Gabrielle was introduced to the programme by a member of Radnor Road Christian Fellowship church.

“She thought that it would be a good opportunity for me to improve my leadership skills,” Gabrielle told The Royal Gazette.

To qualify for the course from July 22 to August 3, Gabrielle was required to write two essays, submit two letters of recommendation, provide her latest transcript as the programme requires a minimum GPA of 3.0, and complete an interview over Skype.

Gabrielle recently graduated from Somersfield’s IB Middle Years Programme with honours.

She will continue her studies in the autumn as a full-time student at the Bermuda College.

She aspires to be an international lawyer to combat racism, sexism and homophobia, “things that oppress people and take away their opportunities”.

“I want to help by being a lawyer who works in international law so that I’m not just working in one part of the world, but I can reach out and help people all over.”

Gabrielle has wanted to be a lawyer since she did her job shadow day at the Attorney-General’s chambers.

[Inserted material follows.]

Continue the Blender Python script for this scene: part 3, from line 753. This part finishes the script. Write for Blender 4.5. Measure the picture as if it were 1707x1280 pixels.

Ultimately, she wants to work for the United Nations.

She said: “They can send you away to different countries to help them decide on laws to put in place, to make sure that the people of that country are given a voice, and are respected and treated well.

“I’m really passionate about social justice. When people talk about ‘women empowerment’, a lot of the time they really just mean ‘white women empowerment’.

“We need to make sure we’re working on empowering women of all races. If empowerment is only helping one group of people and not everyone else, then it’s not really empowerment. It relies a lot on intersectionality, we need to look at the big picture.”